<<<<

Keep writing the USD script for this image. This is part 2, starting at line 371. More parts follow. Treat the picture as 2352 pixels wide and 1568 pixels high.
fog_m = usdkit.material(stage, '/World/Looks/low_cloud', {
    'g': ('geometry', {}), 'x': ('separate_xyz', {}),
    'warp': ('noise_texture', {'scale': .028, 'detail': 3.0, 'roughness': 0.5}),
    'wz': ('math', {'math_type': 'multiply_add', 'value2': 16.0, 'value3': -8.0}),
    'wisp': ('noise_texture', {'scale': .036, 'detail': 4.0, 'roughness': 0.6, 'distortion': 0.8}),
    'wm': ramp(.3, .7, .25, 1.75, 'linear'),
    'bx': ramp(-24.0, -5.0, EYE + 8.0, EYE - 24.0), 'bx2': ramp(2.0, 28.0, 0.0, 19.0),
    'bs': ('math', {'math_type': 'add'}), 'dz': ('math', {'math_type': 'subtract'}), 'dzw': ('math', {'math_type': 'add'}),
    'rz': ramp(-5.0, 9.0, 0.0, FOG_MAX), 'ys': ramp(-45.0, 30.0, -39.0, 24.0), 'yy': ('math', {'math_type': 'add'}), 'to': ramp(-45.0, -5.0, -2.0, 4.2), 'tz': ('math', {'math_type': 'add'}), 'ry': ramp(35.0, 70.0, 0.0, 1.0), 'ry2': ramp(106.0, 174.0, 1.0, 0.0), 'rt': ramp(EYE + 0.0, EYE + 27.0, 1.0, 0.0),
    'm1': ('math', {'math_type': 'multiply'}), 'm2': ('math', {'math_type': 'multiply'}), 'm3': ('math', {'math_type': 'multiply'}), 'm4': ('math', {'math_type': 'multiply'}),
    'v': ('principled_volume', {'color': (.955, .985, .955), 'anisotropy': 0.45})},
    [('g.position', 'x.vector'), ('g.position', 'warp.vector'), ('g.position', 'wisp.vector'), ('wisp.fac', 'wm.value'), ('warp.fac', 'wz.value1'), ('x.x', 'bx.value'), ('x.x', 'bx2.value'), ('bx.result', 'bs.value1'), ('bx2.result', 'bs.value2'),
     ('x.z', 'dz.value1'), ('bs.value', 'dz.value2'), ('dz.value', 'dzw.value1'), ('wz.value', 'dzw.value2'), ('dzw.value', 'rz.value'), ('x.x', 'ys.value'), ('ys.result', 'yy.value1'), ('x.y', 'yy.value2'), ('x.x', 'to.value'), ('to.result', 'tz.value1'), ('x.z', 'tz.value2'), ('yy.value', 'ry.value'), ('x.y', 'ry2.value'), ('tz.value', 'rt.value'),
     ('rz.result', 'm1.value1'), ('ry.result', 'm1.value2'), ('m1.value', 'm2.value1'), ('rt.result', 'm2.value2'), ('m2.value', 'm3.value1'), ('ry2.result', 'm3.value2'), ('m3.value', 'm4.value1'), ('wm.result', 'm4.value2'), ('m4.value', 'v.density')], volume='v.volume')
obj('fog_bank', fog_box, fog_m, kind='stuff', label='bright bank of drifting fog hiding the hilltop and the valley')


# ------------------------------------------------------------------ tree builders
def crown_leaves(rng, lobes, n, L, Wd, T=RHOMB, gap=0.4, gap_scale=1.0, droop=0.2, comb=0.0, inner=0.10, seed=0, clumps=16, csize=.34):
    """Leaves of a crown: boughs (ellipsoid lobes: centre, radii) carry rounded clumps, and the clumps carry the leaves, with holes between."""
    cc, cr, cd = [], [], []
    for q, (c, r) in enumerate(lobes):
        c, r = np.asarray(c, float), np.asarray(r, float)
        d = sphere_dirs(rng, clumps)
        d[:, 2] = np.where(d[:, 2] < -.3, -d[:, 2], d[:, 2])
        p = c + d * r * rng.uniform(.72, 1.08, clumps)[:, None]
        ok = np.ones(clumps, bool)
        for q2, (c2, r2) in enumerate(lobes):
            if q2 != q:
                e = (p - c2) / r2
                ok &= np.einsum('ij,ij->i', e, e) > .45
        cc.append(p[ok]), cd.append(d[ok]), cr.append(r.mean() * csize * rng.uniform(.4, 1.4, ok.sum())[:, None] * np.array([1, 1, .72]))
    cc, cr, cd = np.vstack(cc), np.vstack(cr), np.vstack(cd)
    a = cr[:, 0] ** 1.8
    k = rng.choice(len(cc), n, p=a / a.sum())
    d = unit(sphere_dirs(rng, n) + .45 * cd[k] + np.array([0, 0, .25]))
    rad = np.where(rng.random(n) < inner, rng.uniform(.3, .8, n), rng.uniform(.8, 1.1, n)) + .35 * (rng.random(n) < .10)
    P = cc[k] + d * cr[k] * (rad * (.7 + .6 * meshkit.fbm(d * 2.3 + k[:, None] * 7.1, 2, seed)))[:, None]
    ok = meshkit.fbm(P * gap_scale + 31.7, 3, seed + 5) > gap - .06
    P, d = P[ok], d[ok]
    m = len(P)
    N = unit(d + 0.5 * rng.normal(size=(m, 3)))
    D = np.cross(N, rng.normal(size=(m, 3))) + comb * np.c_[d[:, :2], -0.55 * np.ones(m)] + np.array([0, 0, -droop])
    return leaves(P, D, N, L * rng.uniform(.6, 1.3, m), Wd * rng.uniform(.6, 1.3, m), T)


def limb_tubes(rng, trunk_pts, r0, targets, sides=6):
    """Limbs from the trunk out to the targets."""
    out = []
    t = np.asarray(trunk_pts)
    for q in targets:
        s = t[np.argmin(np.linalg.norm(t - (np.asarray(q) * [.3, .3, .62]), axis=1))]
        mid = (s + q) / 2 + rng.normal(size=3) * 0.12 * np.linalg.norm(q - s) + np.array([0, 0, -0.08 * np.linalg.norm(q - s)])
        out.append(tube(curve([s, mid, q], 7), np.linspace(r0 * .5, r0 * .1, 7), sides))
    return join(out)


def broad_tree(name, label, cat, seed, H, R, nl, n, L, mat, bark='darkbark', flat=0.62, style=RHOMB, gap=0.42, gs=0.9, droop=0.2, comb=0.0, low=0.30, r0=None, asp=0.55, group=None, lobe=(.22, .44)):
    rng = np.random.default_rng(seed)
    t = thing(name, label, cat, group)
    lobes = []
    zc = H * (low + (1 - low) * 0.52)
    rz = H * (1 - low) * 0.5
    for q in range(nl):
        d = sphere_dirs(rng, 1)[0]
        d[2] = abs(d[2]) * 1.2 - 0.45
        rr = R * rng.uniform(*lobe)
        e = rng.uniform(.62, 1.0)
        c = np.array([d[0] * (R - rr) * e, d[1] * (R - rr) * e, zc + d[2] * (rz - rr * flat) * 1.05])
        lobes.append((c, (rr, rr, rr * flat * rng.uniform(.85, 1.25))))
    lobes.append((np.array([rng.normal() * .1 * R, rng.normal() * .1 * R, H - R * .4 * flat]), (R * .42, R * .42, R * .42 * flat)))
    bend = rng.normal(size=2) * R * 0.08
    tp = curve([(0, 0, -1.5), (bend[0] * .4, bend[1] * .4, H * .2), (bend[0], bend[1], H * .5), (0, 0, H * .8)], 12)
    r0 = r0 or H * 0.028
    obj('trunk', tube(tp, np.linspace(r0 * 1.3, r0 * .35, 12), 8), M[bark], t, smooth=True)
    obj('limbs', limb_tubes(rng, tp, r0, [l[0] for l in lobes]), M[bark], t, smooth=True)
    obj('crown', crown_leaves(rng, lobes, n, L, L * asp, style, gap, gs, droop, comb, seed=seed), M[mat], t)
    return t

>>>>

— SHORT PROBLEM —
Restate the whole listing exactly.

— EXERCISE SOLUTION —
Keep writing the USD script for this image. This is part 2, starting at line 371. More parts follow. Treat the picture as 2352 pixels wide and 1568 pixels high.
fog_m = usdkit.material(stage, '/World/Looks/low_cloud', {
    'g': ('geometry', {}), 'x': ('separate_xyz', {}),
    'warp': ('noise_texture', {'scale': .028, 'detail': 3.0, 'roughness': 0.5}),
    'wz': ('math', {'math_type': 'multiply_add', 'value2': 16.0, 'value3': -8.0}),
    'wisp': ('noise_texture', {'scale': .036, 'detail': 4.0, 'roughness': 0.6, 'distortion': 0.8}),
    'wm': ramp(.3, .7, .25, 1.75, 'linear'),
    'bx': ramp(-24.0, -5.0, EYE + 8.0, EYE - 24.0), 'bx2': ramp(2.0, 28.0, 0.0, 19.0),
    'bs': ('math', {'math_type': 'add'}), 'dz': ('math', {'math_type': 'subtract'}), 'dzw': ('math', {'math_type': 'add'}),
    'rz': ramp(-5.0, 9.0, 0.0, FOG_MAX), 'ys': ramp(-45.0, 30.0, -39.0, 24.0), 'yy': ('math', {'math_type': 'add'}), 'to': ramp(-45.0, -5.0, -2.0, 4.2), 'tz': ('math', {'math_type': 'add'}), 'ry': ramp(35.0, 70.0, 0.0, 1.0), 'ry2': ramp(106.0, 174.0, 1.0, 0.0), 'rt': ramp(EYE + 0.0, EYE + 27.0, 1.0, 0.0),
    'm1': ('math', {'math_type': 'multiply'}), 'm2': ('math', {'math_type': 'multiply'}), 'm3': ('math', {'math_type': 'multiply'}), 'm4': ('math', {'math_type': 'multiply'}),
    'v': ('principled_volume', {'color': (.955, .985, .955), 'anisotropy': 0.45})},
    [('g.position', 'x.vector'), ('g.position', 'warp.vector'), ('g.position', 'wisp.vector'), ('wisp.fac', 'wm.value'), ('warp.fac', 'wz.value1'), ('x.x', 'bx.value'), ('x.x', 'bx2.value'), ('bx.result', 'bs.value1'), ('bx2.result', 'bs.value2'),
     ('x.z', 'dz.value1'), ('bs.value', 'dz.value2'), ('dz.value', 'dzw.value1'), ('wz.value', 'dzw.value2'), ('dzw.value', 'rz.value'), ('x.x', 'ys.value'), ('ys.result', 'yy.value1'), ('x.y', 'yy.value2'), ('x.x', 'to.value'), ('to.result', 'tz.value1'), ('x.z', 'tz.value2'), ('yy.value', 'ry.value'), ('x.y', 'ry2.value'), ('tz.value', 'rt.value'),
     ('rz.result', 'm1.value1'), ('ry.result', 'm1.value2'), ('m1.value', 'm2.value1'), ('rt.result', 'm2.value2'), ('m2.value', 'm3.value1'), ('ry2.result', 'm3.value2'), ('m3.value', 'm4.value1'), ('wm.result', 'm4.value2'), ('m4.value', 'v.density')], volume='v.volume')
obj('fog_bank', fog_box, fog_m, kind='stuff', label='bright bank of drifting fog hiding the hilltop and the valley')


# ------------------------------------------------------------------ tree builders
def crown_leaves(rng, lobes, n, L, Wd, T=RHOMB, gap=0.4, gap_scale=1.0, droop=0.2, comb=0.0, inner=0.10, seed=0, clumps=16, csize=.34):
    """Leaves of a crown: boughs (ellipsoid lobes: centre, radii) carry rounded clumps, and the clumps carry the leaves, with holes between."""
    cc, cr, cd = [], [], []
    for q, (c, r) in enumerate(lobes):
        c, r = np.asarray(c, float), np.asarray(r, float)
        d = sphere_dirs(rng, clumps)
        d[:, 2] = np.where(d[:, 2] < -.3, -d[:, 2], d[:, 2])
        p = c + d * r * rng.uniform(.72, 1.08, clumps)[:, None]
        ok = np.ones(clumps, bool)
        for q2, (c2, r2) in enumerate(lobes):
            if q2 != q:
                e = (p - c2) / r2
                ok &= np.einsum('ij,ij->i', e, e) > .45
        cc.append(p[ok]), cd.append(d[ok]), cr.append(r.mean() * csize * rng.uniform(.4, 1.4, ok.sum())[:, None] * np.array([1, 1, .72]))
    cc, cr, cd = np.vstack(cc), np.vstack(cr), np.vstack(cd)
    a = cr[:, 0] ** 1.8
    k = rng.choice(len(cc), n, p=a / a.sum())
    d = unit(sphere_dirs(rng, n) + .45 * cd[k] + np.array([0, 0, .25]))
    rad = np.where(rng.random(n) < inner, rng.uniform(.3, .8, n), rng.uniform(.8, 1.1, n)) + .35 * (rng.random(n) < .10)
    P = cc[k] + d * cr[k] * (rad * (.7 + .6 * meshkit.fbm(d * 2.3 + k[:, None] * 7.1, 2, seed)))[:, None]
    ok = meshkit.fbm(P * gap_scale + 31.7, 3, seed + 5) > gap - .06
    P, d = P[ok], d[ok]
    m = len(P)
    N = unit(d + 0.5 * rng.normal(size=(m, 3)))
    D = np.cross(N, rng.normal(size=(m, 3))) + comb * np.c_[d[:, :2], -0.55 * np.ones(m)] + np.array([0, 0, -droop])
    return leaves(P, D, N, L * rng.uniform(.6, 1.3, m), Wd * rng.uniform(.6, 1.3, m), T)


def limb_tubes(rng, trunk_pts, r0, targets, sides=6):
    """Limbs from the trunk out to the targets."""
    out = []
    t = np.asarray(trunk_pts)
    for q in targets:
        s = t[np.argmin(np.linalg.norm(t - (np.asarray(q) * [.3, .3, .62]), axis=1))]
        mid = (s + q) / 2 + rng.normal(size=3) * 0.12 * np.linalg.norm(q - s) + np.array([0, 0, -0.08 * np.linalg.norm(q - s)])
        out.append(tube(curve([s, mid, q], 7), np.linspace(r0 * .5, r0 * .1, 7), sides))
    return join(out)


def broad_tree(name, label, cat, seed, H, R, nl, n, L, mat, bark='darkbark', flat=0.62, style=RHOMB, gap=0.42, gs=0.9, droop=0.2, comb=0.0, low=0.30, r0=None, asp=0.55, group=None, lobe=(.22, .44)):
    rng = np.random.default_rng(seed)
    t = thing(name, label, cat, group)
    lobes = []
    zc = H * (low + (1 - low) * 0.52)
    rz = H * (1 - low) * 0.5
    for q in range(nl):
        d = sphere_dirs(rng, 1)[0]
        d[2] = abs(d[2]) * 1.2 - 0.45
        rr = R * rng.uniform(*lobe)
        e = rng.uniform(.62, 1.0)
        c = np.array([d[0] * (R - rr) * e, d[1] * (R - rr) * e, zc + d[2] * (rz - rr * flat) * 1.05])
        lobes.append((c, (rr, rr, rr * flat * rng.uniform(.85, 1.25))))
    lobes.append((np.array([rng.normal() * .1 * R, rng.normal() * .1 * R, H - R * .4 * flat]), (R * .42, R * .42, R * .42 * flat)))
    bend = rng.normal(size=2) * R * 0.08
    tp = curve([(0, 0, -1.5), (bend[0] * .4, bend[1] * .4, H * .2), (bend[0], bend[1], H * .5), (0, 0, H * .8)], 12)
    r0 = r0 or H * 0.028
    obj('trunk', tube(tp, np.linspace(r0 * 1.3, r0 * .35, 12), 8), M[bark], t, smooth=True)
    obj('limbs', limb_tubes(rng, tp, r0, [l[0] for l in lobes]), M[bark], t, smooth=True)
    obj('crown', crown_leaves(rng, lobes, n, L, L * asp, style, gap, gs, droop, comb, seed=seed), M[mat], t)
    return t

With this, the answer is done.